Comme toujours fin analyste, l’éditorialiste Jean-Michel Aphatie attend «que la campagne commence». C’est-avouer qu’il manquait quelque chose à l’improbable «débat de premier tour», premier du genre, qui faisait s’affronter hier sur TF1 les cinq principaux candidats à l’élection présidentielle, sans que se produise l’étincelle attendue, la prise de parole décisive qui aurait créé la trouée, bousculé le casting. Une inversion du schéma à elle seule remarquable, tant les spécialistes en politique spectacle nous ont répété le rôle déterminant de ces affrontements télévisés.
C’est qu’à la vérité, il ne peut plus rien se produire dans ce match. Non, la campagne ne risque pas de commencer, elle a pris fin avec les résultats des primaires. Celle de droite a été organisée pour opposer Juppé au retour de Sarkozy. L’élimination de l’ancien président a eu pour corollaire de fermer la porte à la candidature Hollande, qui ne pouvait espérer l’emporter que face à ce rival très affaibli. A la surprise générale, le match retour Hollande-Sarkozy n’allait pas avoir lieu. Dès lors, il ne restait plus au PS qu’à se soumettre à l’exercice de la présélection, conclue elle aussi par l’éviction de Manuel Valls, pâle copie de l’homme au Kärcher.
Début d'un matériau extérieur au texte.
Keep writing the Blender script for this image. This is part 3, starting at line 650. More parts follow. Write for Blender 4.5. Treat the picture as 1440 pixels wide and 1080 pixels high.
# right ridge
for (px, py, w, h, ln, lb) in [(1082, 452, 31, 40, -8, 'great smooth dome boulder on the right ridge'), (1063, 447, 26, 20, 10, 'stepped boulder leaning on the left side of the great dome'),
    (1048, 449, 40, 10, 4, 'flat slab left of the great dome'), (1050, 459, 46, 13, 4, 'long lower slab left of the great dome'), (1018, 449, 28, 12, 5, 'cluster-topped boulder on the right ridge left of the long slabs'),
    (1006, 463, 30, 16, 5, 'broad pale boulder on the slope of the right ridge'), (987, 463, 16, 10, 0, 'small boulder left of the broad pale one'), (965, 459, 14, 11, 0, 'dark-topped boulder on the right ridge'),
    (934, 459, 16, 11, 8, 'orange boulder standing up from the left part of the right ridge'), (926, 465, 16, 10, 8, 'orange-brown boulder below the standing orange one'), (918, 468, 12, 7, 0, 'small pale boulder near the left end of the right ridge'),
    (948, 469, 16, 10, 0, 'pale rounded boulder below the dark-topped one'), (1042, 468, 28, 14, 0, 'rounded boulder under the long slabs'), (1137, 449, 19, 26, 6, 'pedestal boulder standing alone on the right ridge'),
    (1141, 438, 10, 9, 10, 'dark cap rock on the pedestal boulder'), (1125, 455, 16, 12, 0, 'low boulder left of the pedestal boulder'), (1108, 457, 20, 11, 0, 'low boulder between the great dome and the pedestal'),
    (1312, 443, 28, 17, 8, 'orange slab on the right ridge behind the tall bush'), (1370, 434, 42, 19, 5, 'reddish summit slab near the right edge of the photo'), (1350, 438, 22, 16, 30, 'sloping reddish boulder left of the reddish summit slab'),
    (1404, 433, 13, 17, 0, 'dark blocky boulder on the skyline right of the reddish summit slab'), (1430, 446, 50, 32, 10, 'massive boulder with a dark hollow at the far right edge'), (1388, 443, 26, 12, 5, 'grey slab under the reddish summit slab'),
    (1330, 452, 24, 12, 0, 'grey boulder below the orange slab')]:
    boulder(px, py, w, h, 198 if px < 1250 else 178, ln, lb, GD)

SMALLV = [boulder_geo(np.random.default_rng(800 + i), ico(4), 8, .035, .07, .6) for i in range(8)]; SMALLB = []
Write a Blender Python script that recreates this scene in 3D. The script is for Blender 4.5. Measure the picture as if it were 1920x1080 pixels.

L’essentiel s’est donc joué aux primaires, avec la conviction que ce tour de chauffe était l’instant décisif d’une élection à un tour. Mais le dégagisme ne fait pas une politique. Livrée aux seconds couteaux, la salle de bal a perdu de son attrait. Pas la moindre idée neuve dans l’affrontement des mesurettes, pas de vision ni de souffle, même le très précautionneux François Hollande faisait mieux en 2012.
Ce qu’a peut-être suggéré pour la première fois ce non-débat, c’est à quel point le rendez-vous majeur de la démocratie française n’allait rien changer. On comprend alors qu’on n’aurait jamais dû en arriver là. Qu’avoir suivi les apprentis sorciers de l’arithmétique politicienne, tous ceux qui se frottent les mains à la perspective d’une victoire aux points octroyée par cette compétition biaisée – c’est-à-dire ayant par avance renoncé à la réunion d’une majorité –, revient ni plus ni moins à laisser mourir la consultation électorale.
3 réflexions au sujet de « Un débat pour rien? »
10 ans après la mort de Jean Baudrillard, on semble retrouver dans votre billet, l’esprit de son article de Libé, « La guerre du Golfe n’a pas eu lieu… »
Baudrillard était adepte de la simulation généralisée. Dans ce cas, malheureusement, il s’agit bel et bien du réel: l’élection aura bien lieu. Comme les Américains avec Trump, il faudra faire avec ses résultats – même si ceux-ci s’éloignent arithmétiquement de plus en plus de la « volonté générale ».